Proving equivalency.   The CSC is more apt to recognize experience as equivalent to a degree if there is some education to back it up.  If there is only a bare 12 years of experience, it is particularly important to show that the experience was progressive and to show such evidence as the qualifications (i.e., degree) of the person’s supervisors in those jobs.  Letters from the prior employers can be particularly helpful.

Proving the degree requirement is specialized.  INS reminded that the job doesn’t just have to require a degree—it must require a degree in a specialized field.  One question that is often asked by INS is whether the degree can be obtained in the U.S.  INS pointed to fields (such as textiles) where U.S. programs are usually only 2-year.   The battle will be more uphill to show these are specialty occupations.  College catalogues from U.S. schools showing the existence of the  4-year course of study can be helpful, particularly for fields that are rare in the U.S.  For more common fields in which the programs tend more to be 2-year, multiple college catalogues would be needed to be persuasive.

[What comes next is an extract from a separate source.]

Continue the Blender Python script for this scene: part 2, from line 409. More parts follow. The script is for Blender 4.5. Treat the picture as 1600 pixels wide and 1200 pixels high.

Adjudicators’ pet peeves.  When the adjudicators were asked what really drives them crazy, some answers were:  when the job title doesn’t reflect the duties described; when the support letter just says “please refer to the OOH”; when the Form 1020 is completed but the answers only say “see enclosed”; on EOS’s, the major field of study, highest degree completed and salary are not stated; on the supplement when the prior periods of stay question is not completed.